There is a much bigger challenge still. On re-reading the blog I realised this is not simply a kind of systematic review of the available evidence, using a different method. Instead it is a kind of meta-evaluation, where the focus is on comparison of the evaluation methods used in the population of evaluation they manage to amass. The problem of finding comparable outcomes is much bigger here. For example, on what basis will they rate or categorise evaluations as successful (e.g. valid and/or useful)? There seems to be a chicken and egg problem lurking here.
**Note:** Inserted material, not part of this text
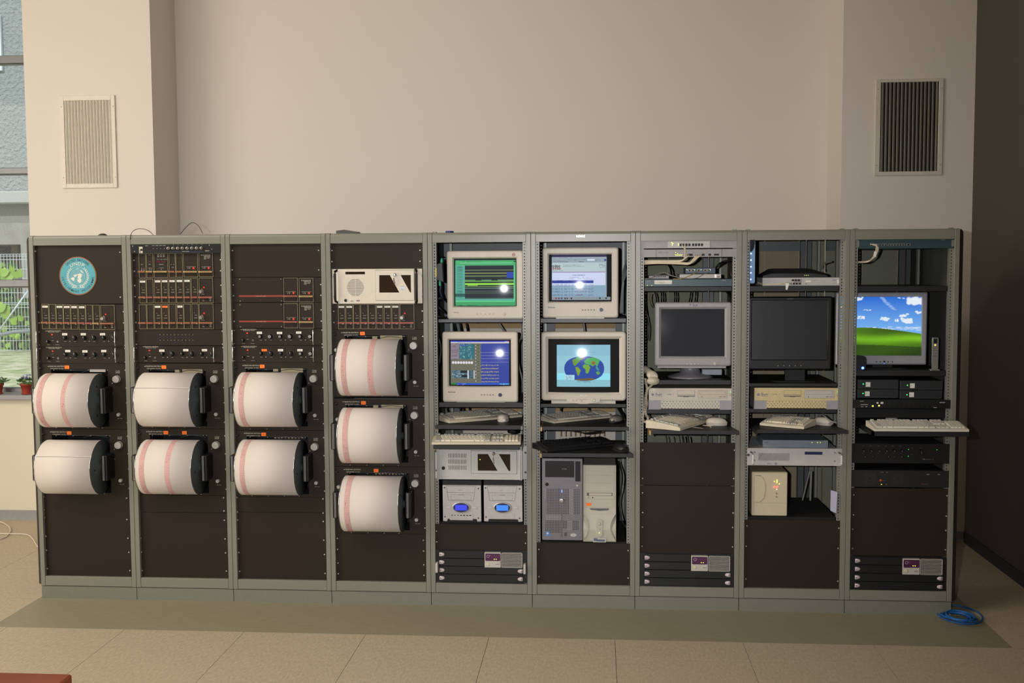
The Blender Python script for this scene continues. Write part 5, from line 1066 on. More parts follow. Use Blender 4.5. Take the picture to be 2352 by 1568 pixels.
keyboard(6, c12, (890, 1248), (1600, 1035), T7, 'thick cream keyboard set at a sharp angle below the cream flat computer', [m_kb, m_keyc, m_keyg], depth=.19, th=(.02, .04), maxl=.45)
mouse(6, c12, (1548, 1150), T7, 'cream mouse on the tray of the rack with the switched-off grey monitor', m_cream, m_greyp, rot=1.3)
mouse(7, cf, (1690, 390), T8, 'cream mouse lying in shade right of the tilted white keypad', m_cream, m_greyp, rot=.6)
# tilted white keyboard end pushed back into rack eight
t = keyboard(7, cf, (440, 402), (1250, 470), T8, 'cream keyboard pushed back at an angle on the tray below the yellowed computer', [m_kb, m_keyc, m_keyg], depth=.155, maxl=.235, th=(.016, .034), arc=.006)
keyboard(8, c16, (385, 700), (1560, 700), T9, 'white keyboard sticking out of the rightmost rack', [mat('keyboard_white', 'd8d0c2', .5), mat('keys_white', 'ddd6c8', .5), mat('keys_white_grey', 'cfc8bc', .5)], depth=.17)
bm_p = rz(8, *c16(620, 545), T9+.02); t = thing('trackball', 'cream trackball peeking over the back edge of the white keyboard', 'mouse', (bm_p.x, bm_p.y+.03, T9+.001)); M().ball(bm_p+Vector((0, .03, -.018)), .032, 16, sz=(1.1, 1, 1), half=True).build('body', m_cream, t)

# ================================================================== white industrial computers
m_ipc = mat('computer_cream', 'd5cdbd', .5, var=.03); m_ipc2 = mat('computer_grey', 'b6b7b3', .5, var=.03); m_smoke = mat('smoked_window', '2a1e12', .15, spec=.6)
m_slot = mat('slot_black', '121210', .8)
def ipc(i, z, o, label, body, D, wins, lock, kind, hand):
    y = -.004 if kind == 'round' else -.006; F = Fc(i, z, (o[0], o[1]), (o[2], o[3]), y)
    t = thing('rack_computer', label, 'computer', ((F.x0+F.x1)/2, 0, F.z0))
    m = M().box(F.x0, F.x1, .016, .0195, F.z0, F.z1); e0, e1 = F.pt(hand[0], 0)[0], F.pt(hand[1], 0)[0]
    m.box(e0, e1, y, .016, F.z0, F.z1).box(F.x0+.03, F.x1-.03, .0195, .42, F.z0+.002, F.z1-.002); 
    def P_(u, v): return F.pt(u, v)
    (dx0, dz1), (dx1, dz0) = P_(D[0], D[1]), P_(D[2], D[3])
    m.build('case', [body], t, bev=.0012)
    g = .0012; q = M(); q.box(dx0-g, dx1+g, y-.0004, y, dz0-g, dz1+g, 0); q.build('door_gap', m_slot, t)
    d = M().box(dx0, dx1, y-.003, y-.0004, dz0, dz1).build('door', body, t, bev=.0008)
    for w_ in wins: M().prism([P_(*p) for p in w_], y-.0038, y-.003).build('window', m_smoke, d)
    (lx, lz) = P_(*lock); k = M().cyl((lx, y-.003, lz), 'y', [(-.010, .0055), (-.008, .0085), (0, .009)], 18).build('lock', m_chrome, d)
    q = M().box(lx-.001, lx+.001, y-.026, y-.012, lz-.004, lz+.004); q.tube([(lx, y-.02, lz-.004), (lx-.002, y-.018, lz-.02), (lx+.001, y-.014, lz-.03)], .0008, 5); q.box(lx-.005, lx+.001, y-.02, y-.017, lz-.034, lz-.016).box(lx-.002, lx+.004, y-.016, y-.013, lz-.05, lz-.034); q.build('keys', m_chrome, d)
    return t, F, y
t, F, y = ipc(3, c3, (1168, 437, 2150, 803), 'cream industrial computer with a round grille and black side handles', m_ipc, (1652, 452, 2068, 768),
    [[(1694, 503), (1808, 503), (1908, 686), (1692, 686)], [(1925, 503), (2034, 503), (2034, 686), (2026, 686)]], (1862, 500), 'round', (1240, 2072))
m = M(); cx, cz = F.pt(1432, 631); R_ = F.sx(92)
for k in range(15):
    zz = cz+F.sz(84)*(1-2*k/14); w_ = math.sqrt(max(0, R_**2-(zz-cz)**2)) if abs(zz-cz) < R_ else R_*.3
    w_ = max(w_, R_*.45)
    for s in (-1, 1): m.box(min(cx+s*.0012, cx+s*w_), max(cx+s*.0012, cx+s*w_), y-.0004, y+.001, zz-.0009, zz+.0009)
m.build('round_grille', m_slot, t)
(x0, z1), (x1, z0) = F.pt(1326, 466), F.pt(1537, 493); o_ = M().box(x0, x1, y-.001, y, z0, z1).build('display', m_smoke, t)
x, z_ = F.pt(1355, 480); M().ball((x, y-.001, z_), .0015, 8).build('lamp', led('dim_red', 'a02010', 1.0), o_)
x, z_ = F.pt(1323, 768); M().cyl((x, y, z_), 'y', [(-.006, .0035), (-.005, .0065), (0, .007)], 18, 0).cyl((x, y, z_), 'y', [(-.001, .0095), (0, .0095)], 18, 1).build('key_switch', [m_black, m_alu], t)
x, z_ = F.pt(1378, 783); M().text('SKL', x, z_, .0072, y-.0006, 0, w=.017).disc(F.pt(1462, 770)[0], F.pt(1462, 770)[1], y-.0006, .006, 16, 0, r2=.0052).rect(F.pt(1440, 772)[0], F.pt(1478, 770)[0], F.pt(0, 774)[1], F.pt(0, 768)[1], y-.0006, 0).build('lettering', m_txtd, t)
(x0, z1), (x1, z0) = F.pt(1922, 618), F.pt(1970, 665); m = M().rect(x0, x1, z0, z1, y-.0036, 0); m.rect(x0+.001, x1-.004, z0+.004, z0+.005, y-.004, 1).rect(x0+.002, x1-.002, z1-.002, z1-.001, y-.004, 1); m.build('paper_label', [mat('bluish_label', 'cfd2da', .6), m_txtd], t)
for a in (1218, 2098):
    x = F.pt(a, 0)[0]; zz1, zz0 = F.z1-.001, F.z0+.001; s = -1 if a < 1500 else 1; d = F.sx(24)
    M().tube([(x+s*-d*.6, .016, zz1-.004), (x, -.015, zz1-.012), (x-.002*0, -.022, zz1-.024), (x, -.022, zz0+.024), (x, -.015, zz0+.012), (x-s*d*.6, .016, zz0+.004)], .0062, 8).build('handle', m_black, t)
q = M()
for a, b in ((1182, 517), (1182, 730), (2138, 512), (2138, 725)): x, z_ = F.pt(a, b); q.cyl((x, .016, z_), 'y', [(-.003, .003), (0, .0045)], 10)
q.build('screws', m_alu, t, kind='stuff')
t, F, y = ipc(4, c7, (58, 188, 906, 496), 'light grey industrial computer with upright vent slots above two small silver computers', m_ipc2, (398, 228, 815, 438),
    [[(458, 256), (552, 256), (638, 410), (458, 410)], [(652, 256), (755, 256), (755, 410), (740, 410)]], (606, 252), 'slots', (88, 866))
m = M()
for r in range(3):
    for k in range(12): (x0, z1), (x1, z0) = F.pt(191+k*14.2, 254+r*56), F.pt(195+k*14.2, 293+r*56); m.box(x0, x1, y-.0004, y+.001, z0, z1)
m.build('vent_slots', m_slot, t, kind='stuff')
x, z_ = F.pt(141, 391); M().cyl((x, y, z_), 'y', [(-.006, .005), (-.004, .0085), (0, .009)], 18).build('key_switch', m_black, t)
x, z_ = F.pt(480, 307); M().ball((x, y-.0045, z_), .0022, 8).build('lamp', m_yelled, t)
for a, s in ((96, 1), (852, 1)):
    x0, x1 = F.pt(a-9, 0)[0], F.pt(a+9, 0)[0]; M().box(x0, x0+.006, -.03, y, F.z0+.003, F.z1-.003).box(x0+.004, x1, -.03, -.026, F.z0+.003, F.z1-.003).build('handle', m_alu, t)
q = M()
for a, b in ((69, 242), (72, 421), (891, 249), (891, 432)): x, z_ = F.pt(a, b); q.cyl((x, .016, z_), 'y', [(-.004, .003), (0, .0055)], 10)
q.build('screws', m_steel, t, kind='stuff')

# small silver computers
m_mini = mat('mini_silver', 'b9b7b6', .35, .3); m_minid = mat('mini_line', '5c5c5e', .5)
def mini(o, label, scr, ports):
    y = -.002; F = Fc(4, c7, (o[0], o[1]), (o[2], o[3]), y); t = thing('small_computer', label, 'computer', ((F.x0+F.x1)/2, .1, F.z0), 'two small silver computers')
    S = lambda a, b: F.pt(o[0]+a, o[1]+b); w = o[2]-o[0]
    M().loft([rrect(F.x0, F.x1, F.z0+.004, F.z1, .005, .012), rrect(F.x0, F.x1, F.z0+.004, F.z1, .005, .27)]).build('black_case', m_black, t)
    X0, Z1 = S(0, 42); X1, Z0 = S(w, 375); pts = [S(2, 42), S(w-2, 42), S(w, 372), S(w-38, 375), S(w-44, 352), S(48, 352), S(42, 375), S(4, 372)]
    fc = M().prism(pts, y, .012).build('front', m_mini, t, bev=.0015)
    q = M()
    def outl(pp, th=.0009, mi=0):
        pp = [S(*p) for p in pp]
        for k in range(len(pp)):
            a, b = Vector((pp[k][0], 0, pp[k][1])), Vector((pp[(k+1) % len(pp)][0], 0, pp[(k+1) % len(pp)][1])); d = (b-a).normalized()*th; n = Vector((-d.z, 0, d.x))*.5
            q.add([(v.x, y-.0004, v.z) for v in (a+n, b+n, b-n, a-n)], [(0, 1, 2, 3)], mi)
    outl([(35, 48), (308, 48), (285, 182), (58, 182)], .0016); outl([(42, 108), (296, 108), (296, 109), (42, 109)]); outl([(80, 128), (270, 128), (262, 176), (84, 176)])
    q.rect(*(S(150, 128)[0], S(200, 128)[0], S(0, 131)[1], S(0, 127)[1]), y-.0005, 0)
    x, z_ = S(152, 92); q.text('BenQ', x, z_, .005, y-.0005, 0, w=.015); q.build('front_lines', m_minid, fc)
    cx, cz = S(173, 243); rx, rz_ = F.sx(72), F.sz(42)
    M().loft([[(cx+rx*k*math.cos(a), yy, cz+rz_*k*math.sin(a)) for a in [2*pi*j/32 for j in range(32)]] for k, yy in ((1.22, y), (1.18, y-.006), (1.02, y-.009))]).build('panel_ring', m_mini, fc)
    d = M().loft([[(cx+rx*k*math.cos(a), yy, cz+rz_*k*math.sin(a)) for a in [2*pi*j/32 for j in range(32)]] for k, yy in ((1, y-.009), (.97, y-.0105))]).build('display_surround', m_navy, fc)
    (x0, z1), (x1, z0) = S(120, 218), S(228, 268); M().box(x0, x1, y-.0115, y-.0105, z0, z1).build('display', led('lcd_'+scr, scr, 1.0), d)
    q = M()
    for a, b in ((32, 233), (270, 233)):
        (x0, z1), (x1, z0) = S(a, b), S(a+46, b+20); q.loft([rrect(x0, x1, z0, z1, .003, y+.001), rrect(x0, x1, z0, z1, .003, y-.003)]); q.rect(x0+.003, x1-.003, (z0+z1)/2-.0008, (z0+z1)/2+.0008, y-.0033, 1)
    q.build('buttons', [m_mini, m_white], fc)
    q = M()
    for a, b in ((20, 65), (332, 70), (22, 332), (330, 340)): x, z_ = S(a, b); q.cyl((x, y, z_), 'y', [(-.002, .002), (-.001, .004), (0, .004)], 12)
    q.build('screws', m_steel, fc, kind='stuff')
    (x0, z1), (x1, z0) = S(66, 304), S(282, 342); q = M().box(x0, x1, y-.002, y, z0, z1, 0)
    if ports:
        for k, w_ in enumerate((5, 4, 4, 8, 8, 8, 9)): x, z_ = S(88+k*28, 316); q.box(x-F.sx(w_), x+F.sx(w_), y-.003, y-.002, z_-.003, z_+.002, 1)
        (xa, za), (xb, zb_) = S(70, 342), S(280, 356); q.box(xa, xb, y-.014, y, zb_, za, 0)
    q.build('port_flap', [m_mini, m_black], fc)
mini((132, 500, 490, 893), 'left small silver computer, blue display, its port flap open', '3a48e8', True)
mini((508, 502, 866, 893), 'right small silver computer, lighter blue display, port flap closed', '3f8cf4', False)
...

Help!
PS1: I should add that this work is being funded by DFID, but the types of evaluations being reviewed is not limited to evaluations of DFID projects
PS2 2013 11 07 : I now see from the team’s latest blog posting the the common outcome of interest will be the usefullness of the evaluation. I would be interested to see how they assess usefullness , in some way that is reasonably reliable.
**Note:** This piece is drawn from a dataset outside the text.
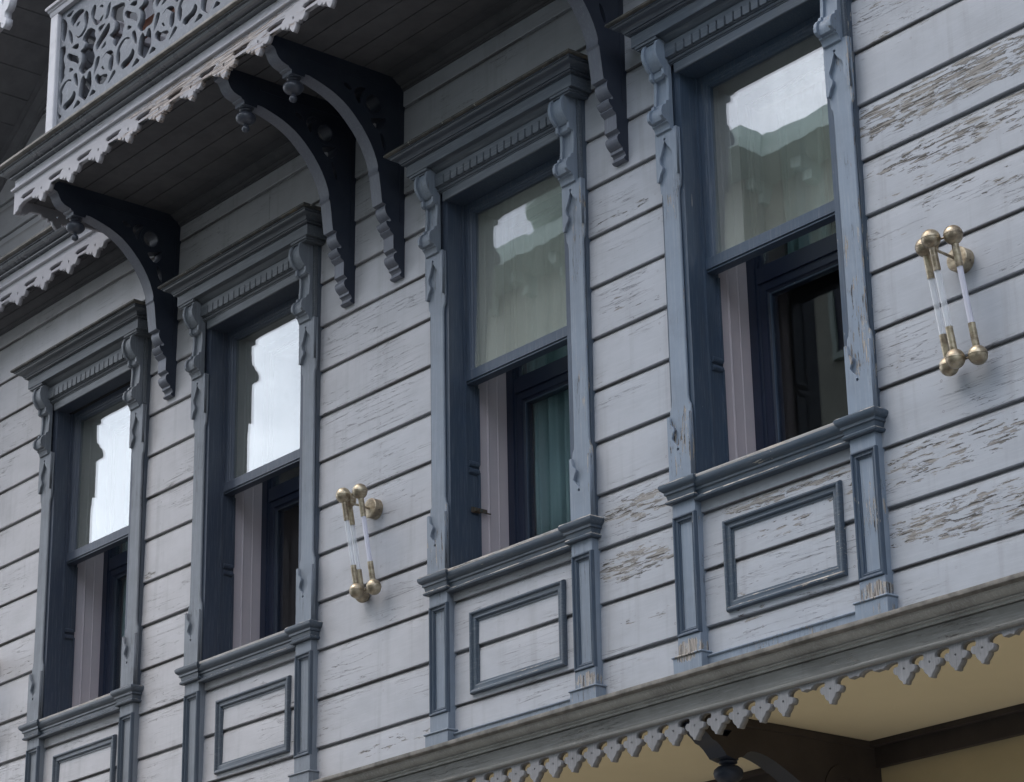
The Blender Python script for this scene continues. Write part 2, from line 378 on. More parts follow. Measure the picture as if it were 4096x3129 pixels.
def glassy(name, f0, tint=(1,1,1), film=0.0, filmc=(.5,.6,.57), col=(1,1,1)):
    t = NT(name); t.n.remove(t.b)
    out = t.n['Material Output']
    gm = t.N('ShaderNodeNewGeometry'); dt = t.N('ShaderNodeVectorMath', operation='DOT_PRODUCT'); t.L(gm.outputs['Incoming'], dt.inputs[0]); t.L(gm.outputs['Normal'], dt.inputs[1])
    g5 = t.math('POWER', t.math('SUBTRACT', 1.0, t.math('ABSOLUTE', dt.outputs['Value'])), 5.0)
    frv = t.math('ADD', f0, t.math('MULTIPLY', g5, 1 - f0))
    gl = t.N('ShaderNodeBsdfGlossy'); gl.inputs['Roughness'].default_value = .0; gl.inputs['Color'].default_value = (*col, 1)
    wv = t.noise(t.pos((3.2, 3.2, 2.2)), 1, 2, .5)
    bp = t.N('ShaderNodeBump'); t.L(wv, bp.inputs['Height']); bp.inputs['Strength'].default_value = .022; bp.inputs['Distance'].default_value = .02
    t.L(bp.outputs[0], gl.inputs['Normal'])
    tr = t.N('ShaderNodeBsdfTransparent'); tr.inputs['Color'].default_value = (*tint, 1)
    mx = t.N('ShaderNodeMixShader'); t.L(frv, mx.inputs[0]); t.L(tr.outputs[0], mx.inputs[1]); t.L(gl.outputs[0], mx.inputs[2])
    last = mx.outputs[0]
    if film:
        P = t.N('ShaderNodeNewGeometry').outputs['Position']; sx = t.N('ShaderNodeSeparateXYZ'); t.L(P, sx.inputs[0])
        dust_haze = t.math('MULTIPLY', t.math('ADD', t.math('MULTIPLY', t.noise(t.pos((3, 3, 2)), 1, 6, .7), .5), t.math('MULTIPLY', t.noise(t.pos((22, 22, .7)), 1, 3, .6), .55)), t.math('MULTIPLY', t.ss(sx.outputs[0], 3.0, 4.3, .12, 1.15), t.ss(sx.outputs[0], 5.3, 5.9, 1, .5)))  # glass dust, with the curtain's pale haze and streaks painted into it
        spk = t.ss(t.noise(t.pos((120, 120, 80)), 1, 2, .5), .70, .75)
        f = t.math('MULTIPLY', t.math('ADD', t.ss(dust_haze, .2, .8, .25, 1), t.math('MULTIPLY', spk, t.ss(sx.outputs[0], 3.0, 4.3, .1, 1.2))), film, clamp=True)
        df = t.N('ShaderNodeBsdfDiffuse'); df.inputs['Color'].default_value = (*filmc, 1)
        m2 = t.N('ShaderNodeMixShader'); t.L(f, m2.inputs[0]); t.L(last, m2.inputs[1]); t.L(df.outputs[0], m2.inputs[2]); last = m2.outputs[0]
    t.L(last, out.inputs['Surface'])
    return t.mat
M['glass'] = glassy('window_glass', .165, (.94, .97, .96), .26, (.50, .53, .47))
M['glass3'] = glassy('lower_inner_glass', .035, (.98, .99, .985), .0)
M['glass2'] = glassy('inner_glass', .10, (.95, .98, .97), .02)
M['rod'] = glassy('clear_rod', .08, (.97, .98, 1.0), .0)
rt_ = M['rod'].node_tree
lw_ = rt_.nodes.new('ShaderNodeLayerWeight'); lw_.inputs[0].default_value = .35
df_ = rt_.nodes.new('ShaderNodeBsdfDiffuse'); df_.inputs[0].default_value = (.85, .87, .9, 1)
mm_ = rt_.nodes.new('ShaderNodeMixShader'); mr_ = rt_.nodes.new('ShaderNodeMapRange'); rt_.links.new(lw_.outputs['Facing'], mr_.inputs[0]); mr_.inputs[1].default_value = .3; mr_.inputs[2].default_value = .9; mr_.inputs[3].default_value = .30; mr_.inputs[4].default_value = .95  # white diffuse towards the rim imitates the bright edges of clear glass
rt_.links.new(mr_.outputs[0], mm_.inputs[0]); rt_.links.new(rt_.nodes['Material Output'].inputs[0].links[0].from_socket, mm_.inputs[1]); rt_.links.new(df_.outputs[0], mm_.inputs[2]); rt_.links.new(mm_.outputs[0], rt_.nodes['Material Output'].inputs[0])
def fab():
    t = NT('teal_curtain')
    n = t.noise(t.pos((60, 60, 3)), 1, 4, .6)
    t.L(t.mix(n, (.12, .21, .235), (.19, .29, .31)), t.b.inputs['Base Color']); t.b.inputs['Roughness'].default_value = .9
    return t.mat
M['curtain'] = fab()
def rodwhite():
    t = NT('frosted_rod'); t.b.inputs['Base Color'].default_value = (.66, .66, .76, 1); t.b.inputs['Roughness'].default_value = .25
    return t.mat
M['frost'] = rodwhite()

# ------------------------------------------------------------------ the timber house
WX = [0.0, 1.7926, 4.0529, 5.8430]                 # left carved-leaf axis of each window
WZ = [0.008, -0.005, -0.006, 0.005]
house = empty('timber_house', (3.5, 0.0, -5.35))
HO = Vector((3.5, 0.0, -5.35))
tag(house, 'weathered blue-grey timber town house with four carved sash windows and a bracketed balcony', 'house')
def put(o):
    """parent a world-space part to the house root"""
    o.parent = house; o.matrix_parent_inverse = Matrix.Translation(-HO); return o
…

PS3 2014 01 07: I continue to be impressed by the team’s efforts to publicly document the progress of their work. Their Scoping Report is now available online, along with a blog commentary on progress to date (2013 01 06)
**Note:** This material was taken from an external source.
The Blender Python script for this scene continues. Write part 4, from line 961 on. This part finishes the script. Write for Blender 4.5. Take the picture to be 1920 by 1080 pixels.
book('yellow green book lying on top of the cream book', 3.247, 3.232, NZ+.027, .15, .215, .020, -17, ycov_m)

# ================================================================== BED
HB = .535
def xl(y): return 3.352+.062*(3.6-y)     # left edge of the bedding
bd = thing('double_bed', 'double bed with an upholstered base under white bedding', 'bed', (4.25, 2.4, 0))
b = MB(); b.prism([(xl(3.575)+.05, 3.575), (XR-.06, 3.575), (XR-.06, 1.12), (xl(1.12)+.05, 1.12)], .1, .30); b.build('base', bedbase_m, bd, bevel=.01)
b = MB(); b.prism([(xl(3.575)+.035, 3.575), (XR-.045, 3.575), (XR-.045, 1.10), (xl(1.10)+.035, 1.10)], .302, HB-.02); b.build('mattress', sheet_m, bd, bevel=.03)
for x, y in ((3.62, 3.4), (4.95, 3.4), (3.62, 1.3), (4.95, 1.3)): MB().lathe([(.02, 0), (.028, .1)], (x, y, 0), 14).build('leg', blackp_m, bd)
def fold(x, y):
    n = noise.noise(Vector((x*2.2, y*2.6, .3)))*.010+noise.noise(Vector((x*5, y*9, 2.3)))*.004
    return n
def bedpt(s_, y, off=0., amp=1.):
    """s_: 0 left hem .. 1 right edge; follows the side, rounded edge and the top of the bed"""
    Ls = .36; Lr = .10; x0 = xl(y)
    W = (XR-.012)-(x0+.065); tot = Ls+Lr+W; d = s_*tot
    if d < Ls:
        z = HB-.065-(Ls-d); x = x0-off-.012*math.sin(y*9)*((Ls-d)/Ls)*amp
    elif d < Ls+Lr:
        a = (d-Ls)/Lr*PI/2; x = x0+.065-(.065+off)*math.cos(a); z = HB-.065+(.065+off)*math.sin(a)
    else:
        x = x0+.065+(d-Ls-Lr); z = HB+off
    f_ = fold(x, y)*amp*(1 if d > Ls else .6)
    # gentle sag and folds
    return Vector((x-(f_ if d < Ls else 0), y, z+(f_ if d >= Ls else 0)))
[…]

PS4 2014 03 27: The Inception Report is now available on the VAWG blog. It is well worth reading, especially the sections explaining the methodology and the evaluation team’s response to comments by the the Specialised Evaluation and Quality Assurance Service (SEQUAS, 4 March 2014) on pages 56-62, some of which are quite tough.
Some related/relevant reading:
- Compasss: A web site devoted to resources on QCA
- Goertz, Gary, and James Mahoney. A Tale of Two Cultures: Qualitative and Quantitative Research in the Social Sciences. Princeton University Press, 2012.
- Mahoney, James. “Mahoney, J. (2012). The Logic of Process Tracing Tests in the Social Sciences. 1-28.” Sociological Methods & Research XX(X) (March 2, 2012): 1–28. doi:10.1177/0049124112437709.
- Where there is no single Theory of Change: The uses of Decision Tree models. Rick Davies, 2012
Itad is in the process of building an evaluation methodology for a multi country programme which includes process mapping and QCA, so looking at between-case and intra-case analysis. We hope to be able to release details once the client has approved this, and will look at blogging updates as we implement.
Many thanks for the post, which reflects our own hopes. And we are aware our project is an ambitious one!
Wolf and I will respond on http://www.evawreview.de in a couple of weeks’ time, when we’ll have completed the scoping phase, and recruited and trained coders for the first round of coding.
Meanwhile, I have detected two small typos: my real name is RAAB, and the blog is called http://www.evawreview.de
Cheers,
Hi Michaela
My apologies for the typos, which I have now corrected
Could you correct my name on your blog from Davis, to Davies?